Recorded data

┏━━

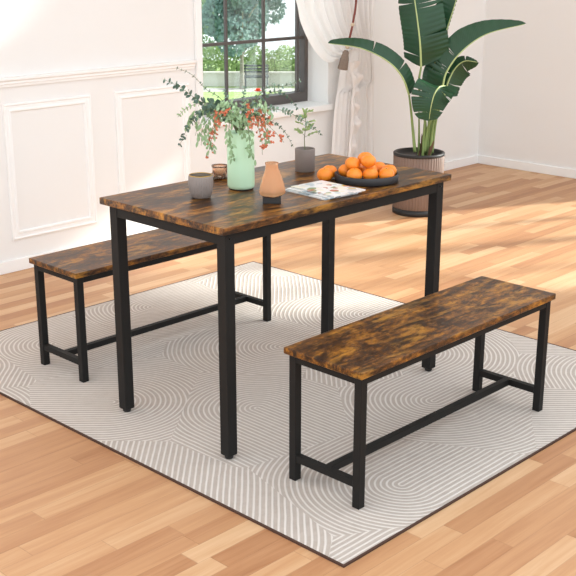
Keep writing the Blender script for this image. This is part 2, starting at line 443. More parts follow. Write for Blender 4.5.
# ribbed grey cup
cup = thing('ribbed_cup', 'small ribbed grey cup with gold rim near the left end of the table', 'cup', (.222, .352, H))
rib = lambda n, a_: (lambda a, i: 1+a_*math.cos(n*a))
obj('body', lathe([(0, 0), (.026, 0), (.031, .004), (.036, .020), (.0395, .042), (.0395, .056), (.0385, .070), (.0375, .074), (.035, .074), (.036, .06), (.034, .03), (.025, .012), (0, .010)], 144, lambda a, i: 1+(.026*math.cos(30*a) if 1 < i < 7 else 0)), M['cup'], cup, True)
bm = bmesh.new(); tube(bm, [Vector((.0365*math.cos(t*2*PI/48), .0365*math.sin(t*2*PI/48), .074)) for t in range(49)], .0016, seg=8)
obj('rim', bm, M['gold'], cup, True)['label'] = 'thin gold rim'
obj('lining', lathe([(0, .012), (.024, .0135), (.0332, .031), (.0352, .055), (.0345, .0725)], 48), M['cup_in'], cup, True)['label'] = 'dark glazed inside'

# mint vase
VX, VY = .406, .358
vase = thing('mint_vase', 'tall mint green cylindrical vase holding the bouquet', 'vase', (VX, VY, H))
obj('body', lathe([(0, .004), (.040, .004), (.044, .007), (.0455, .016), (.0455, .180), (.044, .190), (.041, .192), (.041, .02), (0, .02)], 64), M['mint'], vase, True)
obj('base_ring', lathe([(0, 0), (.039, 0), (.041, .003), (.040, .0045), (0, .0045)], 48), M['base_blk'], vase, True)['label'] = 'dark foot ring'

# small taupe pot with seedling
sp = thing('small_plant_pot', 'small taupe cylindrical plant pot near the back of the table', 'plant pot', (.775, .412, H))
obj('body', lathe([(0, 0), (.0335, 0), (.0355, .003), (.0365, .080), (.0355, .083), (.032, .083), (.031, .066)], 48), M['taupe'], sp, True)
obj('soil', lathe([(.0315, .071), (.02, .074), (0, .075)], 32), M['soil'], sp, True)

# amber vase on dark base
av = thing('amber_vase', 'peach amber faceted glass vase on a dark square foot', 'vase', (.331, .138, H), RA)
obj('foot', bx(-.029, .029, -.022, .022, 0, .026, bev=.002), M['base_blk'], av)['label'] = 'charcoal square foot'
prof = [(.0, .024), (.030, .022), (.040, .030), (.0415, .040), (.037, .060), (.029, .085), (.021, .108), (.0195, .118), (.0215, .128), (.019, .128), (.017, .116), (.026, .085), (.034, .058), (.037, .042), (.028, .032), (0, .031)]
def amb(a, i): return 1+(.05*math.cos(5*a+.3) if i < 6 or i > 10 else .02*math.cos(5*a+.3))
obj('body', lathe(prof, 70, amb), M['amber'], av, True)

# small peach glass holder behind the mint vase
gh = thing('glass_candle_holder', 'low peach glass candle holder behind the mint vase, mostly hidden', 'candle holder', (.480, .544, H), RA)
obj('saucer', lathe([(0, 0), (.036, 0), (.046, .004), (.048, .010), (.045, .010), (.035, .005), (0, .004)], 48), M['pink_glass'], gh, True)
obj('cup', lathe([(0, .005), (.020, .005), (.026, .014), (.027, .036), (.030, .044), (.0275, .044), (.024, .034), (.023, .014), (0, .010)], 48), M['pink_glass'], gh, True)
obj('candle', lathe([(0, .0105), (.018, .0105), (.018, .028), (0, .029)], 24), M['bead'], gh, True)

# magazines
def magazine(name, label, loc, rz, mat, w=.215, h=.150, th=.004, curl=.0):
    t = thing(name, label, 'magazine', loc, rz, 'magazines on the table')
    obj('pages', bx(.001, w-.002, .0015-h, -.0015, .0006, th-.0006), M['paper'], t)
    bm = bmesh.new(); box(bm, 0, w, -h, 0, th-.0006, th); box(bm, 0, w, -h, 0, 0, .0006); box(bm, -.0008, 0, -h, 0, 0, th)
    obj('cover', bm, mat, t)
    return t
def mag_rot(pa, pb): return math.atan2(pb[1]-pa[1], pb[0]-pa[0])
magazine('magazine', 'pale magazine lying lowest, its left corner sticking out of the stack', (.470, .038, H+.0002), 1.50, M['cover2'], .195, .150)
magazine('magazine', 'middle magazine of the stack, only its edges showing', (.482, .026, H+.0048), 1.545, M['cover2'], .20, .150)
magazine('magazine', 'white food magazine with printed cover on top of the stack', (.494, .020, H+.0094), 1.52, M['cover'], .203, .146)

# slate tray with mandarins
TC = Vector((.724, .071, 0))+FF*.105+FR*.002
tray = thing('fruit_tray', 'round dark slate tray with raised rim carrying the mandarins', 'tray', (TC.x, TC.y, H))
obj('dish', lathe([(0, 0), (.104, 0), (.110, .003), (.111, .026), (.109, .028), (.106, .028), (.105, .009), (.100, .007), (0, .007)], 72), M['slate'], tray, True)
pts = [(.764, .205, .0, 'at the back left inside the tray'), (.733, .132, 0, 'in the front row, nearest the loose ones'),
       (.775, .099, 0, 'in the middle of the front row, above the tray rim'), (.807, .060, 0, 'in the front row, towards its right'),
       (.868, .092, 0, 'at the far right of the tray'), (.885, .155, 0, 'at the back right of the tray'), (.826, .148, 0, 'buried in the middle of the pile'),
       (.822, .213, 0, 'at the very back of the tray'),
       (.752, .166, 1, 'on top of the pile at the left'), (.812, .160, 1, 'topmost at the back of the pile'), (.776, .116, 1, 'on top of the pile towards the front')]
proto = None
def rest_z():
    return 0
R0 = .0275
placed = []
def orange(x, y, z, label, sc_=1):
    global proto
    if proto is None:
        o = thing('mandarin', label, 'mandarin', (x, y, z), 0, 'mandarins on the table')
        prof = []
        for i in range(17):
            t = -PI/2+PI*i/16; r = R0*math.cos(t)*1.0; zz = R0*.84*math.sin(t)
            if i > 13: zz -= .0022*((i-13)/3)**2
            if i < 2: zz += .0008
            prof.append((max(r, 0) if 0 < i < 16 else 0, zz))
        obj('fruit', lathe(prof, 32, lambda a, i: 1+.012*math.cos(5*a)), M['orange'], o, True)
        obj('stem_button', lathe([(0, 0), (.003, 0), (.0028, .0012), (0, .0018)], 10), M['button'], o, True, (0, 0, R0*.84-.0026))
        proto = o
    else:
        o = copy_tree(proto); o.location = (x, y, z); o['label'] = label
    o.scale = (sc_,)*3
    o.rotation_euler = (random.uniform(-.2, .2), random.uniform(-.2, .2), random.uniform(0, 6))
    return o
P = []
for x, y, l, t in pts: P.append([Vector((x, y, H+.0075+R0*.88)), l, t])
# push the bottom layer apart, keep inside the rim
low = [p for p in P if p[1] == 0]
for it in range(400):
    for i in range(len(low)):
        for j in range(i):
            d = low[i][0]-low[j][0]; d.z = 0; m = 2*R0*1.005-d.length
            if m > 0: d = d.normalized()*m/2; low[i][0] += d; low[j][0] -= d
    for p in low:
        d = p[0]-Vector((TC.x, TC.y, p[0].z)); mx = .105-R0*.95
        if d.length > mx: p[0] -= d.normalized()*(d.length-mx)
for p in P:
    if p[1] == 1:
        z = p[0].z+.01
        for q_ in low:
            d = math.hypot(p[0].x-q_[0].x, p[0].y-q_[0].y); D = 2*R0*.975
            if d < D: z = max(z, q_[0].z+math.sqrt(D*D-d*d)*.84)
        p[0].z = z
for v, l, t in P: orange(v.x, v.y, v.z, 'orange mandarin '+t, 1.0 if l == 0 else .97)
orange(.690, .238, H+R0*.86, 'orange mandarin lying loose on the table, nearer of the two left of the tray')
orange(.742, .262, H+R0*.86, 'orange mandarin lying loose on the table, farther of the two left of the tray')

# ------------------------------------------------------------------ bouquet: local x right, y away, z up, px -> metres
S = 3.62/1085
def bq(x, y, d=0):   # image-like offsets about the vase axis (x from 241, y from 190) to local coordinates
    return Vector(((x-241)*S, d, (190-y)*S*1.04-d*.31))
def spray(name, label, pix, leafm, n, L, W, style, cat='branch', group='eucalyptus branches in the bouquet', flowers=None, extra=0):
    t = thing(name, label, cat, (VX, VY, H), RA, group)
    path = catmull([Vector((random.uniform(-.02, .02), random.uniform(-.02, .02), .10))]+[bq(*p) for p in pix], 40)
    bm = bmesh.new(); tube(bm, path, .0013, .0006, 6)
    start = 12
    lb = bmesh.new()
    for i in range(n):
        k = start+(len(path)-1-start)*(i+.5)/n
        k0 = int(k); p = path[k0]; tg = (path[min(k0+1, len(path)-1)]-path[max(k0-1, 0)]).normalized()
        sz = 1.08-.5*(i/n)
        if style == 'round':
            for sgn in (-1, 1):
                ax = Quaternion(tg, i*1.57+random.uniform(-.4, .4))@tg.orthogonal().normalized()*sgn
                d = (ax*.85+tg*.5).normalized(); leaf(lb, p, d, (tg*.7+Vector((random.uniform(-1, 1), -1, random.uniform(-.3, 1)))).normalized(), L*sz, W*sz)
        elif style == 'hang':
            for q_ in range(2):
                d = Vector((random.uniform(-.7, .7), random.uniform(-.6, .5), random.uniform(-1.2, .25)))+tg*.5
                leaf(lb, p+Vector((random.uniform(-.012, .012), random.uniform(-.012, .012), random.uniform(-.01, .01))), d, Vector((random.uniform(-.6, .6), -1, random.uniform(-.2, .8))), L*random.uniform(.7, 1.1), W)
    if style != 'flower': obj('leaves', lb, leafm, t)
    else: lb.free()
    if flowers:
        fb = bmesh.new()
        for i in range(flowers):
            k0 = int(len(path)*.52+(len(path)*.47)*i/flowers); p = path[min(k0, len(path)-1)]+Vector((random.gauss(0, .008), random.gauss(0, .008), random.gauss(0, .009)))
            for a in range(5):
                d = Vector((random.uniform(-1, 1), random.uniform(-1.2, .4), random.uniform(-1, 1)))
                leaf(fb, p, d, Vector((random.uniform(-1, 1), -1, random.uniform(-1, 1))), .0075*random.uniform(.8, 1.3), .0062)
        obj('blossoms', fb, M['petal'], t)
    obj('stem', bm, M['stem'], t, True)
    return t
R_ = 'round'
spray('eucalyptus_branch', 'dark long eucalyptus branch reaching farthest left out of the mint vase', [(238, 138, 0), (222, 112, -.02), (203, 108, -.03), (185, 96, -.04), (168, 88, -.04)], M['euca'], 18, .024, .020, R_)
spray('eucalyptus_branch', 'thin eucalyptus branch arching up left above the longest dark one', [(238, 135, .02), (224, 105, .03), (207, 93, .03), (194, 80, .03), (178, 73, .03)], M['euca'], 15, .011, .007, R_)
spray('eucalyptus_branch', 'dark eucalyptus branch drooping lowest on the left of the bouquet', [(238, 135, -.03), (222, 118, -.05), (206, 118, -.06), (192, 133, -.07), (182, 152, -.07)], M['euca'], 20, .020, .014, R_)
spray('eucalyptus_branch', 'light green leafy branch spreading left just above the drooping one', [(238, 135, 0), (224, 112, .0), (206, 108, -.01), (190, 113, -.02), (180, 122, -.02)], M['green'], 13, .019, .011, R_)
spray('eucalyptus_branch', 'eucalyptus branch curving up right in front of the window corner', [(243, 135, 0), (254, 108, .0), (268, 93, .0), (284, 92, .0), (301, 86, .0)], M['euca2'], 15, .014, .009, R_)
spray('eucalyptus_branch', 'eucalyptus branch curling right and down above the window sill', [(243, 135, .02), (258, 108, .02), (274, 96, .02), (288, 101, .02), (298, 113, .02)], M['euca'], 15, .014, .010, R_)
spray('eucalyptus_branch', 'longest right hand eucalyptus branch crossing before the small potted seedling', [(243, 135, -.02), (258, 116, -.03), (282, 117, -.05), (303, 127, -.06), (322, 141, -.06)], M['euca2'], 22, .017, .011, R_)
spray('eucalyptus_branch', 'fine eucalyptus branch hanging down right towards the amber vase side', [(243, 135, -.02), (256, 122, -.05), (272, 128, -.06), (284, 137, -.07), (293, 152, -.07)], M['euca'], 17, .011, .007, R_)
spray('eucalyptus_branch', 'upright dusty eucalyptus branch at the left of the bouquet top', [(240, 135, .02), (236, 118, .02), (229, 104, .02), (224, 94, .02)], M['euca2'], 9, .016, .011, R_)
spray('eucalyptus_branch', 'upright dusty eucalyptus branch at the middle of the bouquet top', [(241, 135, .0), (243, 115, 0), (244, 103, 0), (246, 92, -.01)], M['euca2'], 10, .016, .011, R_)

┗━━

Objective
Repeat only what lies between the start of the data and the end of the line containing "True)['label'] = 'dark glazed inside'", exactly, with pictures left out.

Answer
Keep writing the Blender script for this image. This is part 2, starting at line 443. More parts follow. Write for Blender 4.5.
# ribbed grey cup
cup = thing('ribbed_cup', 'small ribbed grey cup with gold rim near the left end of the table', 'cup', (.222, .352, H))
rib = lambda n, a_: (lambda a, i: 1+a_*math.cos(n*a))
obj('body', lathe([(0, 0), (.026, 0), (.031, .004), (.036, .020), (.0395, .042), (.0395, .056), (.0385, .070), (.0375, .074), (.035, .074), (.036, .06), (.034, .03), (.025, .012), (0, .010)], 144, lambda a, i: 1+(.026*math.cos(30*a) if 1 < i < 7 else 0)), M['cup'], cup, True)
bm = bmesh.new(); tube(bm, [Vector((.0365*math.cos(t*2*PI/48), .0365*math.sin(t*2*PI/48), .074)) for t in range(49)], .0016, seg=8)
obj('rim', bm, M['gold'], cup, True)['label'] = 'thin gold rim'
obj('lining', lathe([(0, .012), (.024, .0135), (.0332, .031), (.0352, .055), (.0345, .0725)], 48), M['cup_in'], cup, True)['label'] = 'dark glazed inside'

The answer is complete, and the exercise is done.